Niche Feedback #3 | DMWC


Thank you so much for your response to my previous post! The dream come true for my person is that she has a happy family. She is able to communicate well with her husband, her needs are met, and she feels a sense of partnership in raising kids. She wants to feel loved, appreciated, and connected. One of the biggest motivators for her in wanting to improve her marriage is because of her kids. Problems she has with kids in the picture existed before she had kids in the picture, but having kids in the picture is what makes it so much more compelling for her to want to improve her marriage – because she wants to give her children the stability of a mom and dad who get along well and have a good relationship. She wants to give her kids a model of what a healthy relationship looks like. It wasn’t enough for her before to improve the marriage just for herself. She struggles with doing things just for herself. Her kids are the compelling reason. She would love to be in the place where she gets butterflies every time her husband walks into the room – that’s how she pictures “true love.” But she’s never actually been in that place, not really, even when they were dating.

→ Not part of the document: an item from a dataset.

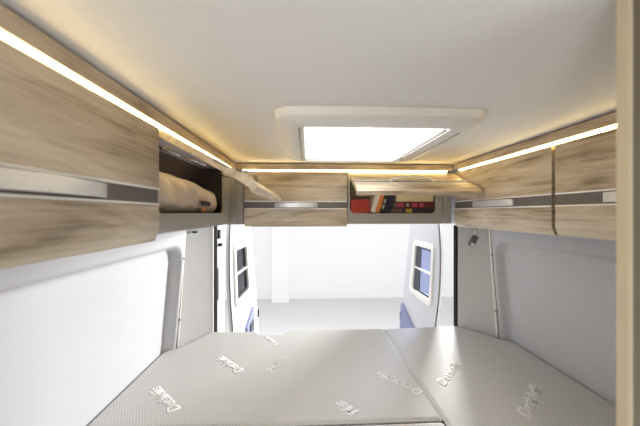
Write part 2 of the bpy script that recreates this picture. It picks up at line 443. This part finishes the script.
# ------------------------------------------------------------------ things inside the lockers
def bedding():
    bm = bmesh.new()
    nu, nv = 90, 48
    x0, x1 = -0.576, -0.434; y0, y1 = 0.755, 1.388; zf = H(0.0005)
    rings = []
    for i in range(nu+1):
        u = i / nu
        y = y0 + (y1 - y0) * u
        e = max(0.0, (u - 0.86) / 0.14); e0 = max(0.0, (0.06 - u) / 0.06)
        cap = math.sqrt(max(0.0, 1 - e*e)) * math.sqrt(max(0.0, 1 - e0*e0))
        ht = (0.146 - 0.044*u) * (0.30 + 0.70*cap)
        dp = (x1 - x0) / 2 * (0.25 + 0.75*cap)
        row = []
        for j in range(nv):
            a = 2*PI*j/nv
            ca, sa = math.cos(a), math.sin(a)
            px = math.copysign(abs(ca)**0.62, ca); pz = math.copysign(abs(sa)**0.72, sa)
            x = (x0+x1)/2 + 0.0 + dp*px; z = zf + ht/2 + ht/2*pz
            if sa > -0.75:
                w = min(1, (sa + 0.75) * 2)
                v = Vector((x*9, y*7, z*9))
                d = 0.007 * noise.noise(v) + 0.0035 * noise.noise(v * 2.7)
                d += 0.024 * (abs(math.sin((y*1.0 + z*0.9) * 26 + 1.8*noise.noise(v*0.8))) - 0.75) * max(0, 1 - u*1.15) * max(0, ca) * min(1, max(0, 0.9 - sa))
                x += w * d * px; z += w * d * max(pz, -0.2)
            x = min(x, -0.4195)
            row.append(bm.verts.new((x, y, max(z, zf))))
        rings.append(row)
    for a, b in zip(rings, rings[1:]):
        for k in range(nv): bm.faces.new((a[k], a[(k+1) % nv], b[(k+1) % nv], b[k]))
    bm.faces.new(rings[0][::-1]); bm.faces.new(rings[-1])
    o = tag(obj('folded_bedding', bm, M['satin'], smooth=True), 'folded beige satin bedding lying in the open left locker', 'bedding')
    tg = obj('care_tag', box(-0.430, -0.4225, 1.125, 1.215, H(0.030), H(0.048)), M['dark'], o, bevel=0.001)
    obj('stitched_emblem', box(-0.430, -0.4225, 1.125, 1.165, H(0.006), H(0.017)), M['b_orange'], o, bevel=0.001)
    return o
bedding()

BZ = H(0.0003)
def book(label, x, y, w, dpt, h, cov_m, lean=0.0, group=None, flat=False, z=BZ, bands=()):
    """spine faces the viewer (-Y).  upright: w = thickness along X.  flat: w = length along X, h = thickness"""
    t = thing('book', label, 'book', (x, y, z + w*math.sin(lean)), 0, group)
    if lean: t.rotation_euler.y = lean
    c = 0.0022
    bm = bmesh.new()
    if flat:
        add_box(bm, 0, w, 0, dpt, 0, c); add_box(bm, 0, w, 0, dpt, h-c, h); add_box(bm, 0, w, 0, c, c, h-c)
        pb = box(0.003, w-0.003, c, dpt-0.003, c, h-c)
    else:
        add_box(bm, 0, c, 0, dpt, 0, h); add_box(bm, w-c, w, 0, dpt, 0, h); add_box(bm, c, w-c, 0, c, 0, h)
        pb = box(c, w-c, c, dpt-0.003, 0.003, h-0.003)
    obj('cover', bm, cov_m, t)
    obj('page_block', pb, M['paper'], t)
    for (a0, a1, b0, b1, m) in bands:
        obj('spine_label', box(a0, a1, -0.0006, 0.0, b0, b1), m, t)
    return t
yk = 1.492
G = 'books in the rear locker'
book('thick red book standing at the left end of the row', 0.235, yk, 0.104, 0.16, 0.074, M['b_red'], group=G, bands=((0.092, 0.095, 0.002, 0.072, M['b_brown']),))
a = math.radians(17)
def lb(x): return x
book('white book leaning right beside the red book', 0.3420, yk+0.002, 0.026, 0.13, 0.116, M['b_white'], lean=a, group=G)
book('thin orange book leaning between the white and the black book', 0.3695, yk, 0.020, 0.13, 0.118, M['b_orange'], lean=a, group=G)
book('black book with pale spine lettering leaning beside the orange book', 0.3912, yk+0.001, 0.024, 0.13, 0.117, M['b_black'], lean=a, group=G,
     bands=((0.006, 0.018, 0.020, 0.045, M['b_grey']), (0.006, 0.018, 0.055, 0.075, M['b_grey'])))
book('navy book leaning against the lying stack of books', 0.4172, yk, 0.026, 0.13, 0.113, M['b_navy'], lean=a, group=G)
book('charcoal book with yellow spine label, bottom of the lying stack', 0.4680, yk, 0.226, 0.15, 0.026, M['b_dark'], group=G, flat=True,
     bands=((0.070, 0.105, 0.003, 0.023, M['b_yellow']), (0.004, 0.050, 0.006, 0.020, M['b_brown'])))
book('dark maroon book with red spine labels in the middle of the lying stack', 0.4850, yk+0.002, 0.210, 0.145, 0.036, M['b_maroon'], group=G, flat=True, z=BZ+0.0265,
     bands=((0.006, 0.040, 0.007, 0.029, M['b_pink']), (0.056, 0.072, 0.009, 0.027, M['b_grey']), (0.088, 0.118, 0.006, 0.030, M['b_pink']), (0.130, 0.155, 0.007, 0.029, M['b_pink'])))
book('thick cream book on top of the lying stack', 0.4870, yk+0.004, 0.207, 0.145, 0.038, M['b_cream'], group=G, flat=True, z=BZ+0.0630)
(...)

She loves her husband but hasn’t ever felt “that kind of love.”

I want to help her create an awesome marriage without changing her husband while living out her own dreams as well. I want to teach her how to communicate and help her redefine what a healthy relationship looks like and teach her how her needs can be met and how she can communicate in a way she feels good about. I want to show her how much power she has in the relationship and give her the gift of becoming a leader in the home and in her life and taking charge to create what she really wants. I’m still doing work on how to narrow this down / simplify into what exactly is the problem I’m solving. It’s like I know what it is but am still working on finding the words and clarifying for my and her sake. Any thoughts on this are welcome. 🙂

In my last post, you advised, “Since you are helping with the relationship between the mom and her husband, focus more on how you solve the problems there.” My question is this: If the mom’s compelling reason relates heavily to her desires for her children, is it a good idea to include something around that in my niche description, even though the ultimate focus is on the marriage and helping the mom improve the marriage without having to change her husband? Thanks much.